The 'include then postpone' concept is equally interesting - and equally extensible. It struck me almost as a digital motto and certainly my mind went to Google, Twitter, Facebook et al in that they first included everyone and everything they could, postponing monetisation and data use until much later. Weinberger chooses (rightly) to focus on data; it's natural to want to order things, but we must include messy data first and postpone the introduction of order until later.
There are clear themes in common with Chris Anderson's The Long Tail, Jeff Jarvis's What Would Google Do and other recent books; give control back to the people, promote creation by the masses, provide platforms for people to organise themselves elegantly.
Perhaps the only area that needs exploring more is the detail of the interface between physical and digital.
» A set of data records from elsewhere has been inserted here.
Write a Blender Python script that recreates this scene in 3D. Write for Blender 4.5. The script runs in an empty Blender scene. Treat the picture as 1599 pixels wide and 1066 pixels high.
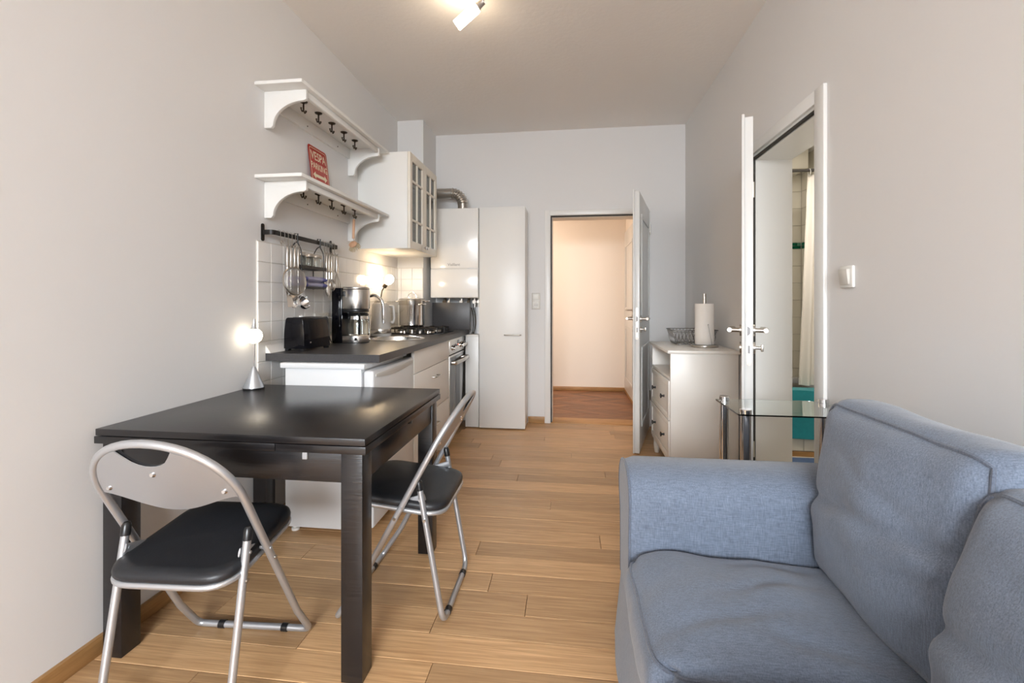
import bpy, bmesh, math, random
from mathutils import Vector, Matrix, noise

# ------------------------------------------------------------------ camera, world, light, exposure
sc = bpy.context.scene
COL = sc.collection
cd = bpy.data.cameras.new('camera')
cam = bpy.data.objects.new('camera', cd)
COL.objects.link(cam)
cd.lens = 16.0
cd.sensor_width = 36.0
cd.shift_y = -62 / 1599
cd.clip_start = 0.02
cam.location = (0, 0, 1.15)
cam.rotation_euler = (math.radians(90), 0, math.atan(88.5 / 710.7))
sc.camera = cam

w = bpy.data.worlds.new('sky')
sc.world = w
w.use_nodes = True
bg = w.node_tree.nodes['Background']
bg.inputs['Color'].default_value = (0.80, 0.90, 1.0, 1)
bg.inputs['Strength'].default_value = 3.0

def area(name, loc, rot, sx, sy, power, col):
    l = bpy.data.lights.new(name, 'AREA')
    l.shape = 'RECTANGLE'; l.size = sx; l.size_y = sy; l.energy = power; l.color = col
    o = bpy.data.objects.new(name, l); COL.objects.link(o)
    o.location = loc; o.rotation_euler = rot
    return o
# daylight entering through the room's window (behind the camera)
area('window_daylight', (-0.1, -5.0, 3.25), (math.radians(70), 0, 0), 4.2, 3.0, 980, (0.92, 0.96, 1.0))
# hallway and bathroom ceiling lamps
area('hallway_lamp', (-1.05, 5.1, 2.45), (0, 0, 0), 0.5, 0.4, 18, (1.0, 0.80, 0.64))
area('bathroom_lamp', (1.62, 2.95, 2.36), (0, 0, 0), 0.3, 0.3, 8, (1.0, 0.93, 0.83))

vs = sc.view_settings
vs.view_transform = 'Standard'
vs.look = 'None'
vs.exposure = 0.93
vs.gamma = 1.0
vs.use_curve_mapping = False
try:
    sc.cycles.use_denoising = True
    sc.cycles.max_bounces = 12
    sc.cycles.diffuse_bounces = 6
    sc.cycles.transmission_bounces = 10
    sc.cycles.caustics_reflective = False
    sc.cycles.caustics_refractive = False
except Exception:
    pass
random.seed(7)

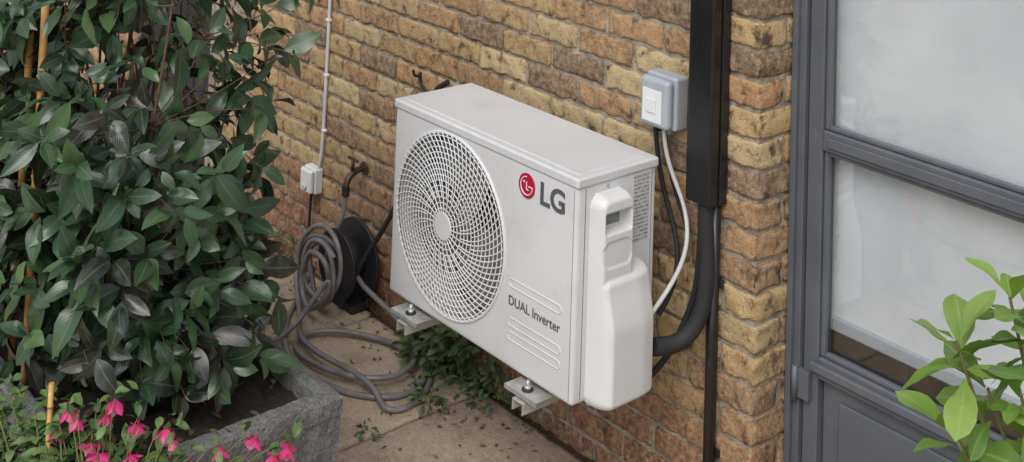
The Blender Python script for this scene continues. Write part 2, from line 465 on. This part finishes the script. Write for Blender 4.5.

The analogue to digital path is well understood I'd argue; capture through, say, a camera or microphone, add metadata, upload, share. However, the path back from digital to physical perhaps needs the most work; Weinberger references RFIDs and I started to think in terms of QRs, augmented reality and so on, but without too much success.
So I thought it was a good read. It's already part of the modern tech lexicon and rightly so. Another one of those books you'd like to distill and install directly into the memory banks of all your colleagues. It would be messy, but in a good way.